ApEx 3.1 New Feature Causes Mind to Boggle

The specific cause of the bogglation is the “Interactive Reporting” feature, which you can take for a test drive here. Click on the “Interactive Reports” tab and then poke the “View Customized Interactive Reports” button.  Integrating Flashback Query (click on the little cog wheel) is a little stroke of genius, and a testament to the integration of ApEx with Oracle’s core features, and I think the ApEx developers must be having far too much fun with this project.

We’re standing up ApEx v3 here for managing reference data as soon as we can get the development environment available (shouldn’t be many more months now!) and the new features of 3.1 seem pretty compelling. Interactive Reporting, PDF’s and Emailing Attachments are a powerful combination.
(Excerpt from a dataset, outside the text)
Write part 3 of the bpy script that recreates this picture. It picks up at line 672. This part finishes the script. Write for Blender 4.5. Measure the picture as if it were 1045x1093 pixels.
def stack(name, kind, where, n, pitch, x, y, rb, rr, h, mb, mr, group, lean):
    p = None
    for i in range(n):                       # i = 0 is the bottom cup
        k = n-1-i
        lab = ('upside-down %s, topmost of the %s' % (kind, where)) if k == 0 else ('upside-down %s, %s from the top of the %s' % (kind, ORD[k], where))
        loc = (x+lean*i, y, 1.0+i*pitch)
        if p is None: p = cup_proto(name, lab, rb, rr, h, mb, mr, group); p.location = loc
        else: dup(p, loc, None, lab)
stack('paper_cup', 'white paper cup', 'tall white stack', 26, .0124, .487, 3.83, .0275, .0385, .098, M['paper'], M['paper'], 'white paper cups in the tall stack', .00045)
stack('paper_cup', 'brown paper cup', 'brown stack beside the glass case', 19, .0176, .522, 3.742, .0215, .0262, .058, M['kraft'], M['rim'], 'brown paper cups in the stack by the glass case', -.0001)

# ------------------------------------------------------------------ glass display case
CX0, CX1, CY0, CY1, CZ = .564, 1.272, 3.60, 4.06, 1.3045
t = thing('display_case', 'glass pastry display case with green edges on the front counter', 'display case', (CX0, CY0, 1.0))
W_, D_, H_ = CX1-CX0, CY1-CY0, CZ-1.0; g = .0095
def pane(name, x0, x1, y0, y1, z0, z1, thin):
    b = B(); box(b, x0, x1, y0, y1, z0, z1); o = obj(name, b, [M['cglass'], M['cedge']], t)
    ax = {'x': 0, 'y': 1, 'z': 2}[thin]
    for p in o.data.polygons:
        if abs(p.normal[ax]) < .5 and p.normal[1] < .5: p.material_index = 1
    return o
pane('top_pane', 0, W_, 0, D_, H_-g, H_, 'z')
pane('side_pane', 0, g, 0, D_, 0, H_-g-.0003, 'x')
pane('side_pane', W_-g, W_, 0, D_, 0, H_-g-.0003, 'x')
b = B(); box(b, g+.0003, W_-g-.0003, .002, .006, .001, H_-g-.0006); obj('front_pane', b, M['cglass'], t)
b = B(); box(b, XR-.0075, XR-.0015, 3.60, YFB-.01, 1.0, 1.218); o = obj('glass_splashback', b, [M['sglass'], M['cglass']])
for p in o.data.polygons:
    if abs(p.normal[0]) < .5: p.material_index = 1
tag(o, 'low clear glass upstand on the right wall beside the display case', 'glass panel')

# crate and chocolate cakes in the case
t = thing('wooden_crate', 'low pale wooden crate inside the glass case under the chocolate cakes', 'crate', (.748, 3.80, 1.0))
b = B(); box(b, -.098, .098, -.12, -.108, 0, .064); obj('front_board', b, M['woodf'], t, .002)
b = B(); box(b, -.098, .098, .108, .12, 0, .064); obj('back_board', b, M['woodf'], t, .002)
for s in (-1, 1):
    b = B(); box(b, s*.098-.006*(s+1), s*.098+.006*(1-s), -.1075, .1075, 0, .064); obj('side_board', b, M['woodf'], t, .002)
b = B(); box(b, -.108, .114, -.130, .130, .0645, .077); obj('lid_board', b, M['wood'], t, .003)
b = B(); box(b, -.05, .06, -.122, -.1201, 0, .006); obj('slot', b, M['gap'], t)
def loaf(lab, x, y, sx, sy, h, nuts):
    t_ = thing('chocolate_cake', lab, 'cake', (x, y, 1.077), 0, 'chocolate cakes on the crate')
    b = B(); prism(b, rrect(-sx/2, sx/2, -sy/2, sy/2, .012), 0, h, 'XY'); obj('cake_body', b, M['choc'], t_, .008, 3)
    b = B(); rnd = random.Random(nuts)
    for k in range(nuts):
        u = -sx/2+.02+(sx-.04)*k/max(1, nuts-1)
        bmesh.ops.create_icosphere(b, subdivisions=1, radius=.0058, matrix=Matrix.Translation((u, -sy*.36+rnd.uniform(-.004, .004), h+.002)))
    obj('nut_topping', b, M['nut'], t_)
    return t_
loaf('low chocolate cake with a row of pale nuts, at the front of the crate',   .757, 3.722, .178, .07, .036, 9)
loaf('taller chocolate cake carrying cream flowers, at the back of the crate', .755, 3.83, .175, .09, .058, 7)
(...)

I am also amused that Oracle not only has added another reporting tool to its stable, but that it shares a common name with Oracle’s Hyperion Interactive Reporting — is anyone Googling these names before they assign them?


8 thoughts on “ApEx 3.1 New Feature Causes Mind to Boggle

  1. Ah. The wonders of RSS. You go offline for a while (well 6 months) and Google Reader politely tells me you have surfaced again. Welcome back.

  2. Neat feature! I guess there are a bunch of people using simple implementations of Business Objects and Discoverer who could easily use this instead.



    PS. 2 posts in 2 days. Welcome back to the unreal world… :)

  3. Crystal Reports is the ultimate in empire building. Write one report in it and you have a job for life because nobody will want to touch it. :)

    I’m sure it’s improved since I last used it… Probably… :)



  4. I have a little beef with Apex, formerly HTML DB I believe.

    Some years back – Oracle had a tool that you could use with the database for building web apps. I can’t remember the name to be honest… Anyways, it was promoted just like HTML DB and Apex. Next release though it became Oracle Portal and required a middleware license (along with pretty much anything else at the time… they must have been really struggling to sell those).

    So would I use Apex? Well I haven’t done it yet.

  5. A postscript to this story — we did indeed get a small Oracle 11g instance stood up for Apex, but it took eight months to do from initial submission of request to being able to log in. That blew out the timeline for development, and even then the system was only usable when accessed through a terminal server. From all desktops (the developers’ included) the delay on the web interface was around 60 seconds from click to refresh.

    Two months later the analysis of the cause of the problem hadn’t even started so we abandoned our hopes of ever getting it done.

    My thoughts then, as now, were unprintable.